Do Satnavs Dream of of Electric Sheep

In the pub last night I overheard the discussion, argument, pointed row that one might hear anywhere

Satnav or map? Map or satnav?

There were the usual arguments on both sides. Satnavs are safer to use. Maps help you learn about where you are driving. Satnavs get you lost in unpredicatble ways. Maps work best if you are driving north. And so on and so forth. As usual with this argument, there was no clear winner and the conversation turned elsewhere (turn around when possible, as Ms Garmin might say).

I’m a satnav person myself. I like maps, but if I’m driving from A to B I like a little voice telling me how best to achieve that. Obviously, a passenger reading a map can do that. But if you don’t have a passenger, or you don’t have a passenger who can read a map, that’s of little use. And even if your passenger can read a map when you’re driving south, it’s more of a trauma if they send you up a cart track to a dead end than if the same thing happens because Ms Garmin’s maps are out of date.

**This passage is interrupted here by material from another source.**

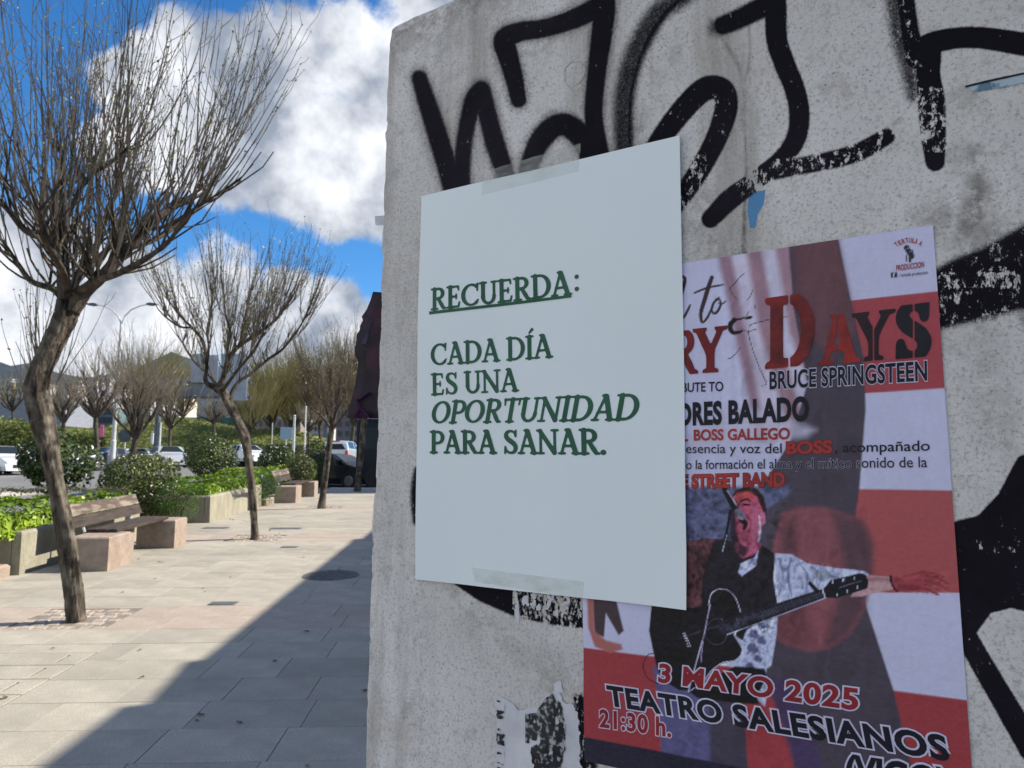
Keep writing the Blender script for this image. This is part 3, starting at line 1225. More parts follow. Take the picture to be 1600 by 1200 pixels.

But one thing that didn’t strike me until today was that satnavs can be dangerously funny. We all know the pronunciation can be a bit weird at times – Bevois is Beevus you stupid machine, not Behvwah – but I didn’t think there was an inbuilt sense of humour. Maybe this is the start of AI – artificial intelligence – and soon the Tom Tom drums will be beating to tell us our reign is over.

So what was it that brought this on? Not all roads have a name or number in the database from which the satnav dispenses its information. “Drive 800 yards along the Road, and then turn left” is not unusual in the countryside. These unnamed routes might be identified as Road or Street or Byway or by some other generic name. Occasionally there may be another piece of information in the database to help identify the road you are on, turning into, turning off or whatever. But today was a masterpiece.

This particular road was identified as a street – St. Because there was no name the additional piece of information that was available (a weak bridge) was a appended to the St. Our lovely satnav then spent a few joyous minutes advising us that we were about to join, were driving along, were about to leave Saint Weight Limit.

We almost turned around when possible to hear it all over again.